Exercise — Your task is to gather the lines below that hold the string "picture".

········

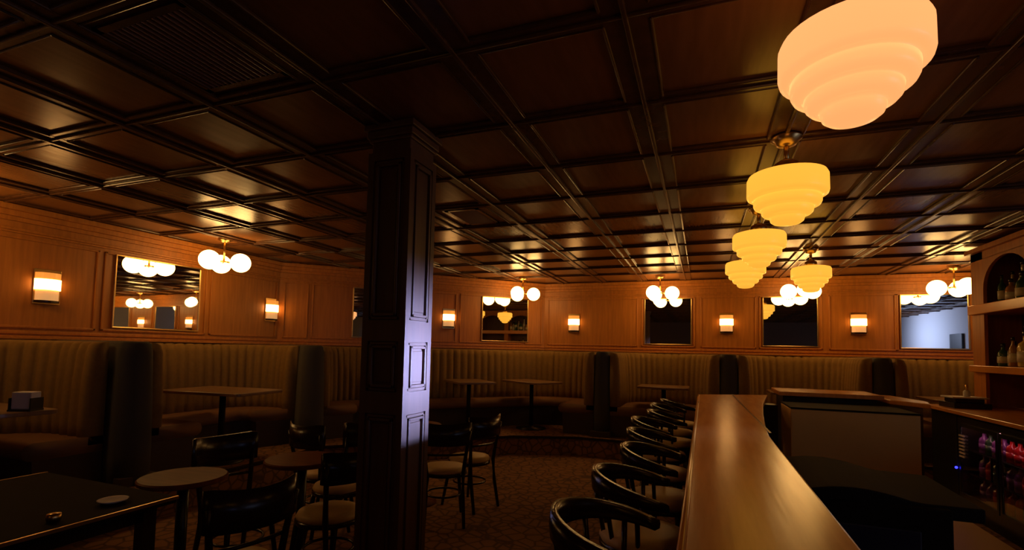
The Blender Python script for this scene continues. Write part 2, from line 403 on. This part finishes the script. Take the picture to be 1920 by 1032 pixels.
# ------------------------------------------------------------------ booths
def round_path(pts, r, step=.016):
    P = [Vector(p) for p in pts]; out = []
    seg = [P[0]]
    poly = []
    for i in range(1, len(P)-1):
        a, b, c = P[i-1], P[i], P[i+1]; u = (a-b).normalized(); v = (c-b).normalized()
        ang = u.angle(v); rr = r if ang < 2.0 else .9
        tl = rr/math.tan(ang/2)
        tl = min(tl, .48*(a-b).length if i > 1 else .98*(a-b).length, .48*(c-b).length if i < len(P)-2 else .98*(c-b).length)
        rr = tl*math.tan(ang/2)
        cen = b+(u+v).normalized()*(rr/math.sin(ang/2)); p1 = b+u*tl; p2 = b+v*tl
        a1 = math.atan2((p1-cen).y, (p1-cen).x); a2 = math.atan2((p2-cen).y, (p2-cen).x)
        da = (a2-a1+PI) % (2*PI)-PI; n = max(4, int(abs(da)*rr/step))
        poly.append(p1)
        for k in range(1, n+1):
            q = a1+da*k/n; poly.append(cen+Vector((math.cos(q), math.sin(q)))*rr)
    poly = [P[0]]+poly+[P[-1]]
    # resample
    res = []; s = 0; L = [0]
    for a, b in zip(poly[:-1], poly[1:]): L.append(L[-1]+(b-a).length)
    tot = L[-1]; n = int(tot/step); j = 0
    for k in range(n+1):
        s = tot*k/n
        while j < len(L)-2 and L[j+1] < s: j += 1
        a, b = poly[j], poly[j+1]; f = (s-L[j])/max(1e-9, L[j+1]-L[j]); res.append(a.lerp(b, f))
    out = []
    for i, p in enumerate(res):
        t = (res[min(i+1, n)]-res[max(i-1, 0)]).normalized(); out.append((p.x, p.y, t.y, -t.x))   # right-hand normal
    return out, tot
def booth(pts, label, r=.6):
    c = Vector(pts[1]+(0.25,)) if False else Vector((pts[1][0], pts[1][1], 0.25))
    t = thing('booth_banquette', label, 'booth seat', (c.x, c.y, .25), 0, 'curved channel-back booths along the walls')
    lp = [(p[0]-c.x, p[1]-c.y) for p in pts]
    path, tot = round_path(lp, r)
    pw = tot/round(tot/.118); n = len(path)
    offs = [.046*math.sqrt(abs(math.sin(PI*(tot*i/(n-1))/pw)))-.02 for i in range(n)]
    z = -.25
    MB().sweep(path, [(0, .62+z), (.13, .62+z), (.135, .80+z), (.125, 1.15+z), (.105, 1.40+z), (.085, 1.465+z), (.055, 1.488+z), (.0, 1.492+z)], offs=offs).build('channelled_backrest', 'tan', t)
    sp = path[::3]+([path[-1]] if (n-1) % 3 else [])
    MB().sweep(sp, [(.0, .56+z), (.50, .56+z), (.535, .585+z), (.545, .63+z), (.53, .675+z), (.48, .70+z), (.12, .69+z), (0, .69+z)]).build('seat_cushion', 'seat', t)
    MB().sweep(sp, [(.0, .002), (.46, .002), (.48, .56+z), (0, .56+z)], smooth=False).build('base', 'base', t)
    return t
# all listed so that the room interior lies to the right of travel
booth([(-4.80, .95), (-5.77, .95), (-5.77, 2.77), (-4.80, 2.77)], 'leftmost booth with tan channelled back below the first wall sconce')
booth([(-4.80, 3.13), (-5.77, 3.13), (-5.77, 5.37), (-4.84, 4.985)], 'booth below the large left mirror with one rectangular table')
booth([(-4.72, 5.26), (-5.62, 5.66), (-2.68, 8.60), (-1.52, 8.60), (-1.52, 7.42)], 'widest booth behind the column, wrapping the angled corner')
booth([(-1.28, 7.42), (-1.28, 8.62), (.22, 8.62), (.22, 7.42)], 'booth behind the bar stools, below the globe light left of the bar lamps')
booth([(.46, 7.42), (.46, 8.62), (1.98, 8.62), (1.98, 7.42)], 'booth below the dark mirror under the farthest bar lamp')
booth([(2.22, 7.42), (2.22, 8.62), (3.74, 8.62), (3.74, 7.42)], 'rightmost booth below the pale blue mirror')
def divider(p0, p1, label, ws=1.0):
    a = Vector(p0); b = Vector(p1); u = (b-a); L = u.length; rz = math.atan2(u.y, u.x)
    t = thing('booth_divider', label, 'booth divider', (a.x, a.y, .25), rz, 'upholstered end walls between booths')
    # bulging end: outline in plan, tapered upwards
    def ring(z, hw_, ext):
        hw_ *= ws; ext *= ws
        pts = [(0, -hw_), (L-.10, -hw_)]
        for k in range(9):
            q = -PI/2+PI*k/8; pts.append((L-.10+(ext)*math.cos(q), hw_*math.sin(q)))
        pts += [(L-.10, hw_), (0, hw_)]
        return [(x, y, z) for x, y in pts]
    zz = [(0, .165, .17), (.25, .165, .17), (.8, .155, .13), (1.15, .145, .10), (1.23, .13, .09), (1.25, .10, .07)]
    v = []; f = []
    for q in zz: v += ring(*q)
    n = 13
    for i in range(len(zz)-1):
        for k in range(n):
            f.append((i*n+k, i*n+(k+1) % n, (i+1)*n+(k+1) % n, (i+1)*n+k))
    f.append(tuple(range(n))[::-1]); f.append(tuple((len(zz)-1)*n+k for k in range(n)))
    MB().add(v, f, True).build('upholstered_end', 'slate', t)
    MB().box(L-.35, -.15, .0, L+.06, .15, .08).build('kick_board', 'base', t, bevel=.004)
    return t
divider((WL, 2.95), (-4.65, 2.95), 'nearest dark booth divider, at the left in front of the large mirror')
divider((-5.70, 5.498), (-4.62, 5.05), 'dark booth divider just left of the column')
divider((-1.40, FAR), (-1.40, 7.35), 'dark booth divider right of the two-table booth', .72)
divider((.34, FAR), (.34, 7.35), 'dark booth divider above the far end of the bar top', .72)
divider((2.10, FAR), (2.10, 7.35), 'rightmost dark booth divider, left of the bottle shelves', .72)
divider((WL, .78), (-4.65, .78), 'dark booth divider at the left edge beyond the picture')
divider((3.86, FAR), (3.86, 7.35), 'dark booth divider hidden beyond the bottle shelves', .72)

# ------------------------------------------------------------------ booth tables
def booth_table(loc, rz, lx, ly, label):
    t = thing('booth_table', label, 'table', loc, rz, 'pedestal tables in the booths')
    pts = []; r = .05
    for (sx, sy, a0) in ((1,1,0), (-1,1,PI/2), (-1,-1,PI), (1,-1,1.5*PI)):
        for k in range(5):
            q = a0+PI/2*k/4; pts.append((sx*(lx/2-r)+r*math.cos(q), sy*(ly/2-r)+r*math.sin(q)))
    MB().prism(pts, .725, .755).build('table_top', 'tabletop', t, bevel=.006)
    MB().tube([(0, 0, .03), (0, 0, .72)], .032, 12).build('pedestal', 'steel', t)
    MB().lathe([(.24, .0), (.24, .012), (.06, .03), (.035, .05)], 24).build('foot', 'black', t)
    MB().box(-.16, -.16, .71, .16, .16, .726).build('top_bracket', 'steel', t)
    return t
booth_table((-4.78, 3.88, .25), .12, 1.0, .66, 'rectangular table in the booth below the large left mirror')
booth_table((-4.78, 1.86, .25), 0.0, 1.0, .66, 'table at the left edge with a pale caddy on it')
booth_table((-3.38, 6.99, .25), -PI/4, .85, .60, 'left of the two tables in the wide corner booth, beside the column')
booth_table((-2.56, 7.60, .25), -.5, .85, .60, 'right of the two tables in the wide corner booth')
booth_table((-.54, 7.78, .25), 0, .72, .60, 'booth table seen right above the far bar stools')
booth_table((1.22, 7.78, .25), 0, .72, .60, 'booth table behind the far end of the bar')
booth_table((2.98, 7.78, .25), 0, .72, .60, 'booth table beside the bottle shelves')
t = thing('napkin_caddy', 'pale square napkin caddy on the table at the left edge', 'napkin holder', (-4.37, 2.03, 1.005), .5)
MB().box(-.07, -.06, 0, .07, .06, .012).build('tray', 'black', t); MB().box(-.06, -.045, .012, .06, .045, .13).build('napkins', 'paper', t, bevel=.006)
MB().box(-.068, -.056, .0, -.062, .056, .09).build('side_plate', 'black', t); MB().box(.062, -.056, 0, .068, .056, .09).build('side_plate', 'black', t)

# ------------------------------------------------------------------ cafe chairs
def chair_parts(t, seat_m='cream'):
    MB().lathe([(.185, .40), (.20, .405), (.20, .43)], 28).build('seat_ring', 'dark', t)
    MB().lathe([(.19, .428), (.198, .445), (.185, .468), (.13, .480), (.0001, .484)], 28).build('seat', seat_m, t)
    for s in (-1, 1):
        MB().tube([(s*.135, .125, .42), (s*.15, .145, .25), (s*.172, .185, 0)], [.019, .016, .013], 10).build('leg', 'dark', t)
        MB().tube([(s*.165, -.235, 0), (s*.155, -.185, .25), (s*.155, -.165, .44), (s*.175, -.185, .62), (s*.20, -.215, .80)], [.014, .017, .019, .016, .013], 10).build('leg', 'dark', t)
    pts = [(.15*math.cos(2*PI*k/28), -.005+.155*math.sin(2*PI*k/28), .235) for k in range(28)]
    MB().tube(pts, .009, 8, True).build('stretcher', 'dark', t)
    m = MB(); n = 14; v = []; f = []
    for k in range(n+1):
        q = (k/n-.5)*2; x = .215*q; y = -.275+.085*q*q; lift = .018*q*q; e = .92 if abs(q) > .99 else 1
        for dy, z in ((-.010, .685), (.010, .685), (.012, .76), (.006, .86), (-.008, .865), (-.014, .76)):
            v.append((x, y+dy, (z-.77)*e+.77+lift*(1 if z > .7 else 0)))
    for k in range(n):
        for j in range(6): f.append((k*6+j, k*6+(j+1) % 6, (k+1)*6+(j+1) % 6, (k+1)*6+j))
    f.append(tuple(range(6))); f.append(tuple(n*6+j for j in range(6))[::-1])
    m.add(v, f, True).build('backrest', 'dark', t)
    MB().tube([(s*.17, -.18-.03*(1-s*s), .60) for s in (-1, -.5, 0, .5, 1)], .010, 8).build('back_rail', 'dark', t)
def rz_face(dx, dy): return math.atan2(dy, dx)-PI/2
G = 'dark cafe chairs with round cream seats'
ch = thing('cafe_chair', 'cafe chair standing free right of the column, cream seat in full view', 'chair', (-2.10, 4.40, 0), rz_face(-1, .35), G)
chair_parts(ch)
for loc, rz, lb_ in (((-2.12, 3.93, 0), rz_face(-.6, 1), 'chair back showing right against the right edge of the column'),
                    ((-2.20, 2.58, 0), rz_face(-1, .2), 'chair half hidden by the left side of the column, cream seat toward the round table'),
                    ((-2.93, 3.37, 0), rz_face(.2, 1), 'chair behind the small round table left of the column'),
                    ((-2.83, 2.46, 0), rz_face(1, -.2), 'chair left of the small round table with a pale glint on its back'),
                    ((-2.10, 1.78, 0), rz_face(-1, .25), 'nearest chair, its curved backrest at the bottom left of the column'),
                    ((-2.55, 3.10, 0), rz_face(-.2, -1), 'chair beyond the small round table, seat peeking at its right')):
    dup(ch, loc, rz, lb_, G)

# ------------------------------------------------------------------ small round tables and the long table
def round_table(loc, r, label):
    t = thing('round_cafe_table', label, 'table', loc, 0, 'small round wooden tables')
    MB().lathe([(r-.012, .722), (r, .73), (r, .745), (r-.008, .752)], 40, smooth=False).build('table_top', 'redtop', t)
    MB().tube([(0, 0, .03), (0, 0, .722)], .03, 12).build('pedestal', 'black', t)
    MB().lathe([(.22, .0), (.22, .012), (.07, .035), (.03, .06)], 28).build('foot', 'redtop', t)
    return t
round_table((-2.47, 2.62, 0), .235, 'small round reddish table among the chairs left of the column')
round_table((-2.62, 4.25, 0), .25, 'round table hidden behind the column, its foot showing beside the chair')
round_table((-2.72, 1.99, 0), .22, 'round brown table at the corner of the long dark table')
t = thing('long_table', 'long dark glossy table at the bottom left corner with light edges', 'table', (-2.93, .35, 0))
MB().box(-.53, -1.35, .715, .53, 1.38, .75).build('table_top', 'blacktop', t, bevel=.008)
for sx in (-1, 1):
    for sy in (-1, 1): MB().box(sx*.46-.03, sy*1.28-.03, 0, sx*.46+.03, sy*1.28+.03, .716).build('leg', 'dark', t)
MB().box(-.44, -1.26, .64, .44, 1.26, .716).build('apron', 'dark', t)
MB().box(.530, -1.35, .736, .540, 1.38, .751).box(-.540, -1.35, .736, -.530, 1.38, .751).build('edge_strip', 'brass', t)
t = thing('small_dish', 'small pale dish lying at the edge of the long dark table', 'dish', (-2.55, 1.53, .752))
MB().lathe([(.03, .0), (.055, .010), (.06, .016), (.05, .014), (.0001, .006)], 24).build('bowl', 'paper', t)
t2 = MB().lathe([(.022, 0), (.026, .012), (.024, .03), (.0001, .032)], 20).build('cup_holder', 'brass'); t2.location = (-2.50, 1.28, .752)
tag(t2, 'small brass candle cup on the long dark table, nearer than the dish', 'candle holder')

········

Exercise output —
The Blender Python script for this scene continues. Write part 2, from line 403 on. This part finishes the script. Take the picture to be 1920 by 1032 pixels.
divider((WL, .78), (-4.65, .78), 'dark booth divider at the left edge beyond the picture')